Not one to deal well with confinement, Lisinia left for Tóez, in Caloto, where the office of the indigenous council to which she belongs is located. “We stayed there, thanks to the solidarity of our companions, until March of 2004, when we received this little piece of land.”

The Other Women

While all that was happening, Lisinia was becoming a leader. “We were rejecting the violence in the country through all kinds of initiatives, and that’s how I came into contact with La Ruta Pacífica and Las Mujeres de Negro. They funded some seminars for us, and that’s when I discovered something totally new to me: gender. Never had I stopped to look at myself in the mirror, to see what I was like, to value myself, and to learn that my body belongs to me and is respected.”

In 2010, La Ruta Pacífica – a Colombian feminist movement promoting pacifism – sought to document the ways in which the war has affected women. Lisinia was given the challenge of interviewing indigenous women, documenting the lives of others who, like her, had survived and been transformed in the midst of extreme suffering. What was that pain like, but also, what had they learned from it? Assuming indigenous women to be reserved, she expected only to find two or three who would be willing to talk about their experiences. “On the day we gathered in Timbío, to my surprise, there was a queue around the block. So many women wanted to be heard. The thing is, when you keep so much inside, the soul dies. I say this from experience. I feel that because I was able to get that out of me, I can no longer be stopped.”

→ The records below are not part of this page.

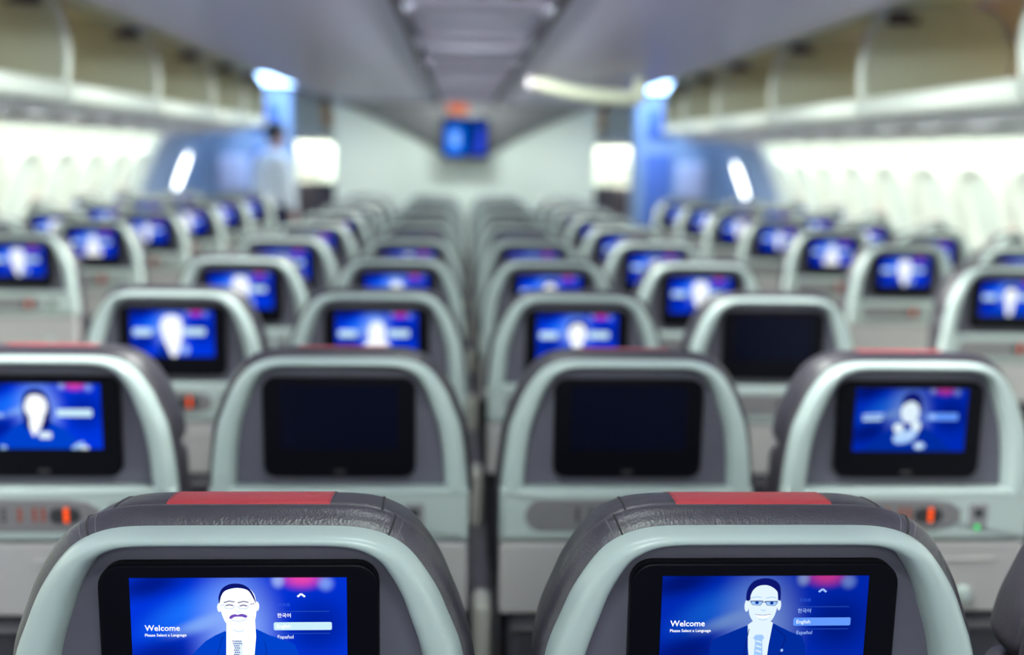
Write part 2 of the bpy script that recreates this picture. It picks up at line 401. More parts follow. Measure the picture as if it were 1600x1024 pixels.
# ------------------------------------------------------------------ overhead bins (doors swung up, all open)
def make_bin(L, sgn, y, label, group):
    t = thing('overhead_bin', label, 'overhead bin', (0, y, 0), 0, group); s = sgn
    g = 0.006
    sh = MB()
    sh.extrude_y([(s * x, z) for x, z in catmull([(1.66, 1.712), (1.635, 1.715), (1.618, 1.69), (1.625, 1.65), (1.655, 1.632), (1.70, 1.632)], 4)] + [(s * 2.26, 1.648), (s * 2.26, 1.70), (s * 1.70, 1.70)], g, L - g, M['binwhite'], closed=True)
    sh.build('shelf', t)
    bk = MB()
    bk.extrude_y([(s * x, z) for x, z in catmull([(1.90, 1.7015), (2.15, 1.702), (2.24, 1.75), (2.27, 1.9), (2.2, 2.06), (2.05, 2.12), (1.72, 2.115)], 5)], g, L - g, M['binbeige'])
    bk.build('liner', t)
    pf = catmull([(1.645, 1.713), (1.632, 1.80), (1.638, 1.90), (1.665, 2.0), (1.72, 2.066)], 5) + [(2.05, 2.10), (2.2, 2.055), (2.265, 1.9), (2.235, 1.75), (2.15, 1.705)]
    for ya, yb in ((0.004, 0.022), (L - .022, L - .004)):
        dv = MB(); dv.extrude_y([(s * x, z) for x, z in pf], ya, yb, M['bincream'], closed=True, smooth=False)
        fr = [(s * x, z) for x, z in pf[:21]]
        dv.tube([(x, (ya + yb) / 2, z) for x, z in fr], 0.013, M['binwhite'], 8)
        dv.build('divider', t)
    dr = MB()
    dr.extrude_y([(s * x, z) for x, z in ((1.70, 2.058), (1.74, 2.066), (2.02, 2.090), (2.02, 2.10), (1.74, 2.078), (1.70, 2.069))], .03, L - .03, M['bincream'], closed=True)
    dr = dr.build('door', t)
    for yy in (.045, L - .045):
        h = MB(); h.tube([(s * 1.74, yy, 2.06), (s * 1.79, yy, 2.03), (s * 1.84, yy, 2.02)], .012, M['psudark']); h.box(*sorted((s * 1.71, s * 1.80)), yy - .02, yy + .02, 2.01, 2.06, M['psudark'], .006)
        h.build('hinge_arm', t)
    lt = MB(); lt.loft([[(s * (2.245 - dx), L * .66 + r * math.cos(a), 1.86 + r * math.sin(a)) for a in [2 * math.pi * k / 14 for k in range(14)]] for dx, r in ((-.02, .05), (.01, .048), (.018, .036))], M['psudark']); lt.build('latch', t)
    sv = MB()
    sv.extrude_y([(s * x, z) for x, z in ((1.74, 1.632), (2.2, 1.645), (2.245, 1.640), (2.25, 1.562), (2.20, 1.560), (2.02, 1.592), (1.80, 1.606), (1.76, 1.612))], .02, L - .02, M['psu'], closed=True, smooth=False)
    sv = sv.build('service_panel', t)
    n = 3 if L > 1.1 else 2
    for k in range(n):
        yy = L * (k + .5) / n
        d = MB(); d.box(*sorted((s * 1.84, s * 2.0)), yy - .10, yy + .10, 1.590, 1.615, M['psu'], .004)
        for q in (-.05, 0, .05): d.ball((s * 1.92, yy + q, 1.591), (.018, .018, .008), M['psudark'], 8, 6)
        d.build('vent_cluster', sv)
    return t
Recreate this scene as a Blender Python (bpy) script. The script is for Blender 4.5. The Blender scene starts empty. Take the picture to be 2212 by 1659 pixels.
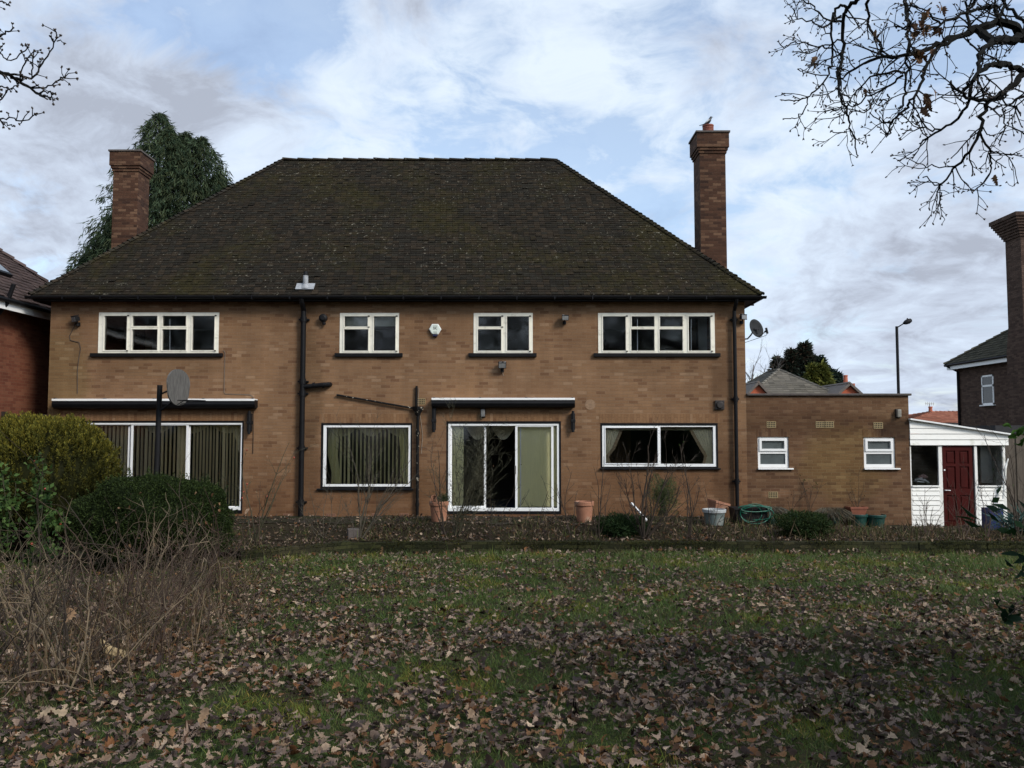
import bpy, math, random
import numpy as np
from mathutils import Vector, Matrix

# ---------------------------------------------------------------- camera, world, sun, exposure
SC = bpy.context.scene
C = SC.collection
R = math.radians
EYE, PITCH, FPX, CX, CY = 1.98, R(3.4), 1797.0, 1106.0, 829.5
cam_d = bpy.data.cameras.new("camera")
cam_d.sensor_width = 36.0
cam_d.lens = 36.0 * FPX / 2212.0
cam_d.clip_start, cam_d.clip_end = 0.05, 2000.0
cam = bpy.data.objects.new("camera", cam_d)
C.objects.link(cam)
cam.location = (0, 0, EYE)
cam.rotation_euler = (R(90) + PITCH, 0, 0)
SC.camera = cam

SUN_DIR = Vector((0.60, -0.56, 0.58)).normalized()      # towards the sun: right of and behind the viewer
sun_d = bpy.data.lights.new("sun", 'SUN')
sun_d.energy, sun_d.angle, sun_d.color = 2.2, R(16), (1.0, 0.93, 0.84)
sun = bpy.data.objects.new("sun", sun_d)
C.objects.link(sun)
sun.rotation_euler = (-SUN_DIR).to_track_quat('-Z', 'Y').to_euler()

SC.view_settings.view_transform = 'Standard'
SC.view_settings.look = 'None'
SC.view_settings.exposure = 0.46
SC.view_settings.gamma = 1.0


class NT:
    """short-hand for building node trees"""
    def __init__(self, tree):
        self.t = tree
        tree.nodes.clear()

    def n(self, kind, props=None, **ins):
        nd = self.t.nodes.new(kind)
        for k, v in (props or {}).items():
            setattr(nd, k, v)
        for k, v in ins.items():
            self.put(nd, k, v)
        return nd

    def put(self, nd, k, v):
        key = int(k[1:]) if k[0] == 'i' and k[1:].isdigit() else k.replace('_', ' ')
        s = nd.inputs[key]
        if isinstance(v, bpy.types.NodeSocket):
            self.t.links.new(v, s)
        else:
            if s.type == 'RGBA' and len(v) == 3:
                v = (*v, 1)
            s.default_value = v

    def math(self, op, a, b=0.0, clamp=False):
        return self.n('ShaderNodeMath', dict(operation=op, use_clamp=clamp), i0=a, i1=b).outputs[0]

    def mix(self, f, a, b, mode='MIX'):
        nd = self.n('ShaderNodeMix', dict(data_type='RGBA', blend_type=mode))
        self.put(nd, 'i0', f); self.put(nd, 'i6', a); self.put(nd, 'i7', b)
        return nd.outputs[2]

    def noise(self, vec, scale, detail=3.0, rough=0.55, dist=0.0):
        nd = self.n('ShaderNodeTexNoise', None, Scale=scale, Detail=detail, Roughness=rough, Distortion=dist)
        if vec is not None:
            self.put(nd, 'Vector', vec)
        return nd.outputs[0]

    def ramp(self, f, stops, interp='LINEAR'):
        nd = self.n('ShaderNodeValToRGB', None, Fac=f)
        cr = nd.color_ramp
        cr.interpolation = interp
        while len(cr.elements) < len(stops):
            cr.elements.new(0.5)
        for e, (p, c) in zip(cr.elements, stops):
            e.position = p
            e.color = (c, c, c, 1) if isinstance(c, (int, float)) else (*c, 1)
        return nd.outputs[0]

    def span(self, f, a, b, c=0.0, d=1.0, smooth=True):
        nd = self.n('ShaderNodeMapRange', dict(interpolation_type='SMOOTHSTEP' if smooth else 'LINEAR'))
        for k, v in zip(('i0', 'i1', 'i2', 'i3', 'i4'), (f, a, b, c, d)):
            self.put(nd, k, v)
        return nd.outputs[0]


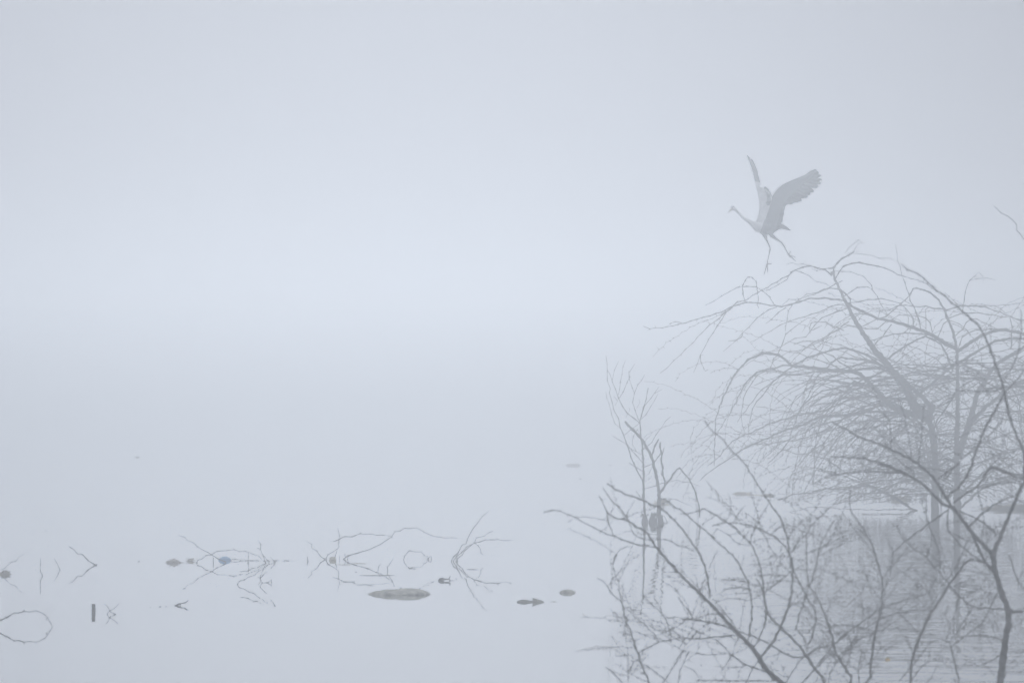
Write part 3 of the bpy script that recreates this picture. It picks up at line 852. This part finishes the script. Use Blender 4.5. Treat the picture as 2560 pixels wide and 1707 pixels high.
def drowned(name, label, wl, runs, group='twigs sticking out of the open water', thorn=5, cat='twig', w=1.05, slope=.25):
    """a drowned branch rising from the water at photo row wl; every run is one stem of it"""
    d = wd(wl)
    x0 = sum(p[0] for p in runs[0]) / len(runs[0])
    root = thing(name, at(x0, wl, d), label, cat, group)
    pl = Plant.__new__(Plant)
    pl.d0, pl.o, pl.root, pl.samples, pl.bark, pl.twig, pl.thorn, pl.limbs = d, root.location.copy(), root, [], M['fore'], M['fore'], thorn, []
    for r in runs:
        r = list(r)
        wmax = w
        for e in (0, -1):                      # carry an end that meets the water on below the surface
            if abs(r[e][1] - wl) < 9:
                o_ = r[1] if e == 0 else r[-2]
                p = (r[e][0] + (r[e][0] - o_[0]) * .15, wl + 7)
                r = [p] + r if e == 0 else r + [p]
        if r[0][1] < r[-1][1]:
            r = r[::-1]
        tb = Tubes()
        flat = pl.run(tb, r, wmax, wmax * .5, slope=R.uniform(-slope, slope), step=11, kink=1.5, sides=5)
        link('stem', tb.v, tb.f, M['fore'], root)
    return root


drowned('drowned_twig', 'thin straight twig slanting up at the left edge beside brown flotsam', 1433, [TL('0,482 40,465 95,420 130,405 205,350')], w=.8)
drowned('drowned_twig', 'single wavy upright twig with a long mirrored line below it', 1439, [TL('340,378 345,405 333,440 345,490 352,530')])
drowned('drowned_twig', 'short curved twig with drooping reflection left of the slanting stick', 1424, [TL('453,385 475,425 498,455 497,485')])
drowned('drowned_twig', 'dark slanting stick meeting its own reflection in an arrow shape', 1412, [TL('578,285 655,345 690,358 740,400 790,440'), TL('808,440 785,442'), TL('600,300 582,292')], w=1.5)
drowned('drowned_branch', 'thorny branch descending to the blue plastic and arching over it', 1406.5,
        [TL('1498,197 1550,212 1575,232 1625,258 1660,288 1710,325 1750,335 1775,355 1830,385 1890,420'), TL('1645,425 1660,405 1770,352 1830,332 1900,320 1965,320 2060,330 2120,348 2170,375 2215,410 2228,425'),
         TL('2085,335 2092,370 2080,425'), TL('1790,370 1785,425'), TL('2225,425 2215,370 2185,310 2157,300'), TL('2190,310 2187,270 2170,240'), TL('2255,418 2250,400 2215,360'), TL('2305,424 2310,408 2270,372')], cat='branch')
drowned('drowned_twig', 'long horizontal stalk floating right of the blue plastic', 1401, [TL('1940,394 2060,402 2200,405 2352,408'), TL('2352,408 2480,410')], w=.7)
drowned('drowned_branch', 'forked branch bending out of the water in front of the blue plastic', 1460, [TL('1985,607 2050,560 2130,525 2210,470 2290,425 2318,408'), TL('2318,408 2275,470'), TL('2020,498 2085,485 2160,460 2215,430')], cat='branch')
drowned('drowned_twig', 'small hooked twig below the forked branch', 1456, [TL('2200,592 2190,560 2205,530 2245,497'), TL('2200,590 2255,592 2280,568')], w=1.2)
drowned('drowned_twig', 'tiny upright twig left of the crossed twigs', 1401.6, [TM('203,480 207,475 198,440')], w=1.1)
drowned('drowned_branch', 'pair of crossed thorny twigs rising beside a pale crumpled scrap', 1398, [TM('192,328 228,355 235,378 270,405 300,440 325,465'), TM('335,465 355,435 390,408 420,395 427,375 437,345 430,290 424,235'), TM('395,455 420,400'), TM('437,468 435,435')], cat='branch')
drowned('drowned_branch', 'long thorny branch arching over the water, forked near its crest', 1397.5,
        [TM('460,460 500,438 560,420 620,405 690,375 735,350 790,320 815,295 845,265 915,238 950,232 1005,236 1060,262 1110,288 1150,298 1215,308 1300,308'), TM('815,292 760,293 710,283 625,277 590,280 530,290 470,302 430,315 390,333'),
         TM('500,440 550,425 572,412'), TM('475,468 480,440 475,420')], cat='branch', w=1.15)
drowned('drowned_twig', 'low twig bent into a closed loop between the long arch and the fan', 1398, [TM('903,478 915,440 930,420 950,405 993,405 1035,412 1065,430 1088,450 1080,468'), TM('1108,447 1085,450')])
drowned('drowned_twig', 'left one of two short bent twigs below the long arch', 1425, [TM('715,547 725,525 745,490')], w=1.0)
drowned('drowned_twig', 'right one of two short bent twigs below the long arch', 1426, [TM('790,548 788,520 800,500 832,460')], w=1.0)
drowned('drowned_branch', 'fan of four thorny twigs leaning right, rightmost on the open water', 1403,
        [TM('1258,475 1305,410 1340,360 1365,345 1395,275 1420,240 1450,200 1490,150 1530,117'), TM('1270,480 1330,410 1370,375 1420,340 1450,310 1500,290 1565,257'), TM('1420,345 1475,330 1510,322 1550,318 1605,325 1700,320'),
         TM('1285,482 1360,400 1400,355 1430,347 1460,360 1475,390 1478,415 1495,430'), TM('1302,482 1300,440 1310,420')], cat='branch', w=1.2)
drowned('drowned_branch', 'bramble bent into a wide arch at the lower left edge', 1566, [TL('-60,950 0,915 60,880 120,845 200,835 300,828 370,848 395,885 430,920 437,962'), TL('60,892 40,870'), TL('185,838 210,815'), TL('395,885 388,905')], cat='branch', w=1.5, thorn=7)
drowned('drowned_twig', 'two small twigs crossing right of the upright stake', 1535, [TL('893,862 920,835 960,800 1003,765'), TL('970,858 930,830 900,800 877,765')], w=1.2)
drowned('drowned_twig', 'dark floating sprig with one arm raised, below the crossed twigs', 1513, [TL('1468,783 1500,772 1550,752 1583,738'), TL('1480,782 1510,770')], w=2.2)

# a square stake standing in the water
d = wd(1530.6)
st = thing('stake', at(233.6, 1530.6, d), 'short dark upright stake standing alone on the left', 'stake')
tb = Tubes()
tb.tube([at(x, y, d) - st.location for x, y in ((234, 1545), (234, 1528), (233.8, 1516), (233.6, 1509))], [5.2 * d / F, 5.2 * d / F, 5 * d / F, 5 * d / F], 6)
link('post', tb.v, tb.f, M['dark'], st)
tb = Tubes()
tb.tube([at(233.6, 1509.3, d) - st.location, at(233.6, 1508.2, d) - st.location], [5 * d / F, 4.3 * d / F], 6)
link('cut_top', tb.v, tb.f, M['reed'], st)


def lump(name, label, cat, m, x0, x1, top, wl, thick=.6, rough=.12, group=None, n=(28, 14), prof=None, sink=.6):
    """a half-sunk float: outline from the photo, real depth, knobbly surface"""
    d = wd(wl)
    s = d / F
    cx, rx, rz = (x0 + x1) / 2, (x1 - x0) / 2 * s, (wl - top) * s
    o = at(cx, wl, d)
    ry = max(rx * thick, rz)
    v, f = [], []
    seed = R.uniform(0, 50)
    a, b = n
    for i in range(a):
        for j in range(b):
            th, ph = 2 * math.pi * i / a, math.pi * j / (b - 1)
            p = Vector((math.sin(ph) * math.cos(th), math.sin(ph) * math.sin(th), math.cos(ph)))
            k = 1 + rough * noise.fractal(p * 2.2 + Vector((seed, 0, 0)), 1, 2, 4)
            z = p.z
            sh_ = 1.0
            if prof:
                u = max(0, min(1, (p.x + 1) / 2)) * (len(prof) - 1)
                q = int(min(u, len(prof) - 2))
                sh_ = prof[q] + (prof[q + 1] - prof[q]) * (u - q)
            v.append((p.x * rx * (1 + (k - 1) * (1 - p.x * p.x)), p.y * ry * k, (z if z > 0 else z * sink) * rz * k * sh_ - rz * .02))
    for i in range(a):
        for j in range(b - 1):
            f.append((i * b + j, i * b + j + 1, ((i + 1) % a) * b + j + 1, ((i + 1) % a) * b + j))
    ob = link(name, v, f, m)
    ob.location = (o.x, o.y, 0)
    return tag(ob, label, cat, group)


lump('rock', 'large smooth grey-green rock barely breaking the still surface', 'rock', M['stone'], 919, 1077, 1468, 1484.5, 1.5, .13, n=(64, 26), prof=(.66, .72, .7, .8, .78, .9, .97, 1.06, .98, .8))
lump('rock', 'small knobbly rock alone, right of the floating leaf', 'rock', M['stone'], 1398, 1439, 1472, 1481, 1.2, .14)
lump('plastic_scrap', 'light blue crumpled plastic scrap caught among the drowned branches', 'litter', M['blue'], 546, 578, 1390.5, 1400.5, .6, .18)
lump('plastic_scrap', 'pale crumpled scrap at the foot of the crossed twigs', 'litter', M['reed'], 822, 841, 1391, 1400, .7, .25)
lump('plastic_bottle', 'whitish bottle floating far out in the mist', 'litter', M['pale'], 1413, 1452, 1158, 1163.5, .25, .15, prof=(.8, .9, .9, .9, .9, 1, 1.3, 1.3, .9))
lump('reed_raft', 'thin strip of reeds joining two floating clumps', 'flotsam', M['reed'], 1872, 1910, 1235.6, 1237, .3, .1)
lump('yellow_leaf', 'single yellow leaf floating between the shrub and the sapling', 'leaf', M['ochre'], 2213, 2226, 1643, 1648.5, .8, .2)
bundle('reed_litter', 'pale matted scrap floating farthest left of the blue plastic', 'litter', M['foam'], 411, 457, 1396.5, 1406, 46, .5, .3, 1.5)
bundle('reed_litter', 'smaller pale matted scrap next to the arching branch', 'litter', M['foam'], 464, 494, 1392, 1402, 26, .5, .5, 1.2)
bundle('reed_raft', 'long pale bundle of reeds floating left of the low tree limbs', 'flotsam', M['reed'], 1830, 1882, 1228, 1234.5, 40, .4, .12, 1.3)
bundle('reed_raft', 'brownish clump of reeds floating beside the pale bundle', 'flotsam', M['bank'], 1900, 1940, 1232.5, 1238.5, 30, .4, .25, 1.2)
bundle('reed_clump', 'straw-coloured clump caught round the stems of the small bush', 'flotsam', M['reed'], 1632, 1680, 1245, 1257, 44, .5, .5, 1.2)
bundle('brushwood_heap', 'brown heap of broken brush beside the leaning low limb', 'flotsam', M['bank'], 2206, 2290, 1238, 1250, 60, .6, .5, 1.0)
bundle('reed_bank', 'matted greenish reed bank at the right edge behind the sapling', 'bank', M['bank'], 2440, 2760, 1258, 1272, 300, .25, .4, 1.1)
bundle('driftwood', 'brown broken flotsam cut by the left edge', 'driftwood', M['bank'], -14, 31, 1422, 1435, 22, .4, .3, 2.4)
for i, (x, y, ww, lb) in enumerate(((343, 1143, 7, 'tiny dark chip floating far out on the left'), (1525, 1162.5, 4, 'tiny dark chip right of the whitish bottle'), (1451, 1196.5, 4, 'tiny dark chip below the whitish bottle'),
                                    (115, 1326, 2, 'speck floating on the empty water at far left'), (347, 1403, 3, 'tiny chip left of the foam scraps'), (400, 1516, 4, 'small chip left of the dark sprig'),
                                    (376, 1518, 2, 'speck farthest left of the dark sprig'), (415, 1515, 2, 'speck nearest the dark sprig'), (1613, 1287.5, 3, 'chip floating by the root stools of the small bush'), (890, 1429, 2, 'upright speck below the long arch'),
                                    (1329, 1238, 2, 'speck on bare water between the bottle and the shrub tip'))):
    lump('wood_chip', lb, 'flotsam', M['dark'], x - ww, x + ww, y - max(1.6, ww * .35), y, .5, .2, 'chips scattered on the water', n=(10, 7))
for x0, x1, y, lb in ((839, 879, 1411, 'pale flat reed under the foot of the long arch'), (880, 915, 1408, 'second flat reed right of the pale one under the long arch'), (1021, 1040, 1421, 'dark floating stalk under the looped twig'), (1168, 1193, 1423, 'dark floating stalk at the foot of the twig fan'),
                      (1112, 1128, 1457.5, 'short flat stick floating below the broken chunk'), (900, 985, 1438, 'long faint stalk floating above the big rock'), (1375, 1392, 1503.5, 'pale stalk trailing right of the floating leaf')):
    d = wd(y)
    o = at((x0 + x1) / 2, y, d)
    tb = Tubes()
    n = 6
    tb.tube([Vector(((-.5 + k / (n - 1)) * (x1 - x0) * d / F, R.uniform(-.02, .02), .001)) for k in range(n)], [(.3 + (1.1 if k not in (0, n - 1) else .3)) * d / F * .6 for k in range(n)], 5)
    ob = link('floating_stalk', tb.v, tb.f, M['reed'] if 'pale' in lb or 'second' in lb else M['fore'])
    ob.location = (o.x, o.y, 0)
    tag(ob, lb, 'flotsam', 'stalks floating flat on the water')

# broken chunk with a raised fork
d = wd(1451)
ch = thing('driftwood', at(1103, 1451, d), 'dark chunk of driftwood with a raised forked end', 'driftwood')
tb = Tubes()
tb.tube([at(x, y, d) - ch.location for x, y in TM('1166,622 1180,612 1200,608 1208,610')], [q * d / F for q in (3.2, 4.6, 4.0, 2.2)], 8)
link('block', tb.v, tb.f, M['dark'], ch)
tb = Tubes()
tb.tube([at(x, y, d) - ch.location for x, y in TM('1203,611 1240,607 1252,587')], [q * d / F for q in (1.6, 1.6, 1.2)], 6)
tb.tube([at(x, y, d) - ch.location for x, y in TM('1238,608 1252,618')], [q * d / F for q in (1.5, 1)], 6)
link('fork', tb.v, tb.f, M['dark'], ch)

# curled dead leaf: a rounded boat at one end, a raised pointed blade at the other
d = wd(1504.2)
lf = thing('dead_leaf', at(1326, 1504.2, d), 'curled dead leaf floating like a little boat with a raised tail', 'leaf')


def blade(name, mid, hw, m):
    v, f = [], []
    for (x, y), h in zip(mid, hw):
        p = at(x, y, d) - lf.location
        hh = h * d / F
        v += [p + Vector((0, -hh, hh * .35)), p + Vector((0, 0, -hh * .15)), p + Vector((0, hh, hh * .35)), p + Vector((0, 0, -hh * .15 - .0015))]
    for i in range(len(mid) - 1):
        for k in range(4):
            a, b = i * 4 + k, i * 4 + (k + 1) % 4
            f.append((a, b, b + 4, a + 4))
    link(name, v, f, m, lf)


tb = Tubes()
tb.tube([at(x, 1503, d) - lf.location for x in (1291.5, 1296, 1304, 1313, 1322, 1330, 1340, 1352, 1361)], [q * d / F for q in (.5, 3.2, 5.2, 5.4, 3.6, 2.6, 2.8, 2.2, .6)], 10)
link('curled_end', tb.v, tb.f, M['leaf'], lf)
tri = [at(x, y, d + dz) - lf.location for x, y, dz in ((1329, 1493, 0), (1342, 1496, .02), (1352, 1499, .01), (1361, 1503, 0), (1348, 1504, -.01), (1334, 1503.5, 0))]
v = [p + Vector((0, s * .002, 0)) for s in (-1, 1) for p in tri]
n = len(tri)
link('raised_tail', v, [tuple(range(n)), tuple(range(2 * n - 1, n - 1, -1))] + [(i, i + n, (i + 1) % n + n, (i + 1) % n) for i in range(n)], M['leaf'], lf, smooth=False)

The report finds, in part, that while the violence of war has deeply impacted indigenous women in particular, that experience is eclipsed by the profound effects of the violence of everyday domestic life. “When we spoke to some of our women elders about gender in northern Cauca, one of them asked me: ‘why didn’t you ever talk to us about this before? All that time we put up with our husbands hitting us, and we just stayed silent. If you’d come earlier, maybe some of those things wouldn’t have happened.’”

“Working on the report made me reflect a lot as a woman. I asked myself, from a woman’s perspective, what is the difference between the violence of a guerrilla fighter and the violence of a community leader? None! Listening to those women was also a great relief for me. The El Naya massacre was so cruel, so ruthless, but when I heard the stories of others, I often thought: my God, what happened to me seems like nothing!”

Last June, Lisinia was elected to a governor’s post within the indigenous council. She is accompanied by ten other women in the local leadership, an unprecedented experience of female governance. Certainly, there are difficulties. For example, half of the community abstained from voting for them. In the midst of a degree of political tension in Kitekkiwe, Lisinia publicly shared an episode of sexual abuse to which she was subjected by one of the leaders of the community. That caused a great commotion, but she remains firm in her denouncement of the situation, which is not unique among the indigenous communities of Cauca. “It’s going to be complicated for them, because we women aren’t going to be shut up. This really is an awakening," she says with tremendous conviction.

Lisinia wears her best clothes to worship each Sunday. She goes with “Don Carlos,” a Nasa man from Toribío who is now her life partner. In the afternoon, as we talk, it rains several times. The fire keeps going out, and the coffee is now gone. Before leaving, I ask Lisinia if she considers herself a feminist. She immediately lets loose one of her signature outbursts of laughter. Then, thinking about it, she becomes more serious. Sighing, she responds: “feminist, yes, but with a home.” And she bursts out laughing.